Setiap malam sekumpulan anak-anak usia pra-sekolah, sekolah dasar, dan SMP duduk berbaris mengantre di hadapan saya untuk mendapatkan bimbingan baca Al Quran. Hal itu menjadi aktivitas rutin setelah sholat maghrib sampai isya.Β
Anak-anak itu berasal dari kampung sekitar. Mereka berjumlah lebih dari dua puluh orang dengan berbagai tingkatan usia dan perkembangan.

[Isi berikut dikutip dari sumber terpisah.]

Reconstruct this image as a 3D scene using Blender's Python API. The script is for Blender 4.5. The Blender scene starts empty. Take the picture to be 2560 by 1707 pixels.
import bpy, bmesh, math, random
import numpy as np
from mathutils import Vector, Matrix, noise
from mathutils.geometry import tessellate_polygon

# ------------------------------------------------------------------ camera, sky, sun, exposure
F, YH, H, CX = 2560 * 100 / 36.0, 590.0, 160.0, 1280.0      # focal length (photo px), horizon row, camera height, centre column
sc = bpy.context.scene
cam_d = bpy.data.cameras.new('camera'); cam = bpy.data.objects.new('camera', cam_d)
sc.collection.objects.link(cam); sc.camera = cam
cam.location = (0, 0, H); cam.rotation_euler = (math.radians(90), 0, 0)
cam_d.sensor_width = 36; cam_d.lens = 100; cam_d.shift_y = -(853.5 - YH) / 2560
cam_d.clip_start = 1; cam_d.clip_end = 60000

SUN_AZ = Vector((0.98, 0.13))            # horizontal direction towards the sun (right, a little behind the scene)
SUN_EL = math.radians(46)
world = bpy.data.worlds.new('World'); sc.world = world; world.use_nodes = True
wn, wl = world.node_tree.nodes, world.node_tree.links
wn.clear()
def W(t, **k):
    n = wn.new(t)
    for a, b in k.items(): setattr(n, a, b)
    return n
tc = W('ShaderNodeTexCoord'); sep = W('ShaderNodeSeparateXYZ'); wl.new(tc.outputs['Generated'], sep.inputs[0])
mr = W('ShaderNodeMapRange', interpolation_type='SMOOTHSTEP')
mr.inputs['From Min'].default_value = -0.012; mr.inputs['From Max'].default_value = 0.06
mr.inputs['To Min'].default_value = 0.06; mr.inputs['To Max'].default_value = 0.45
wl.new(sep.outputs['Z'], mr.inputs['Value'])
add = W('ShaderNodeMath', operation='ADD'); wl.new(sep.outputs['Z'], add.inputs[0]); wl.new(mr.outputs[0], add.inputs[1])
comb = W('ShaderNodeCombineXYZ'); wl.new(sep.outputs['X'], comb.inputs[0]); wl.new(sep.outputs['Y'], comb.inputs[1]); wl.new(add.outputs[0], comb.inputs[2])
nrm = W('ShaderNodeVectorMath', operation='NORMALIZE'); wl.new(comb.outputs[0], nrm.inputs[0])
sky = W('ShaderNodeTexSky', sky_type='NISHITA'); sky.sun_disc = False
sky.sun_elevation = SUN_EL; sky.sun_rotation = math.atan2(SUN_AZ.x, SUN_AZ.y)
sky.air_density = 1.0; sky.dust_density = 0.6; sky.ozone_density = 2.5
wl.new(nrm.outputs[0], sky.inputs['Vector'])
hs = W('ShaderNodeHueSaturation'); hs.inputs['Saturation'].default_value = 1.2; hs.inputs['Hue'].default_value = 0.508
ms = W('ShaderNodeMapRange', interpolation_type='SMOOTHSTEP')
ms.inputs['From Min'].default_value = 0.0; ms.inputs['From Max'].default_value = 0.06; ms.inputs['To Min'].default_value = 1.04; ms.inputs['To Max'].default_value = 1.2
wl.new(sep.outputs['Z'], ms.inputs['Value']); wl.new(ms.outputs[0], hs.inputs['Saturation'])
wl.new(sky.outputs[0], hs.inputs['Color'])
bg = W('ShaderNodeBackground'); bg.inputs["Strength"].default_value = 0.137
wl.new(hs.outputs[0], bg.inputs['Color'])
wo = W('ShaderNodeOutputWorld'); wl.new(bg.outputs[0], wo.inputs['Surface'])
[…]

Satu-satu mereka beringsut maju secara bergiliran dan membuka buku Iqra mereka untuk dibaca. Saya mendengarkan mereka untuk memastikan mereka membaca dengan benar huruf demi huruf yang tertera dalam buku Iqronya.
Beberapa anak lainnya membawa mushaf Al Quran. Mereka melakukan hal yang sama, membaca kitab suci itu baris demi baris. Kemampuan membaca mereka beragam. Beberapa dari mereka cukup lancar. Beberapa lainnya masih terbata-bata.
Saya masih menggunakan metode klasik, memberikan bimbingan secara individual, khusus pada belajar membaca Al Quran.
Di lain waktu, secara bergantian anak-anak yang lebih senior memimpin teman-temannya membaca surah-surah pendek pada juz terakhir kitab Al Quran. Dengan membaca berulang secara bersama-sama, lambat laun mereka dapat menghafal sejumlah surah pendek tersebut.
Anak-anak yang masih usia pra-sekolah dan duduk di bangku kelas awal sekolah dasar belum seutuhnya mengenal tata cara shalat. Untuk itu, salah satu cara yang ditempuh adalah melakukan simulasi atau praktik shalat secara berjamaah.Β
Sambil shalat mereka mengeraskan bacaannya secara bersamaan sejak takbiratul ihram sampai rukun shalat terakhir atau salam. Bahkan niat sholat juga dibaca dengan nyaring agar anak-anak yang belum menghafalnya dapat mengikuti bacaan tersebut.
Dulu metode-metode itu digunakan guru ngaji yang mengajar saya di surau. Saat ini metode tersebut masih relevan untuk digunakan.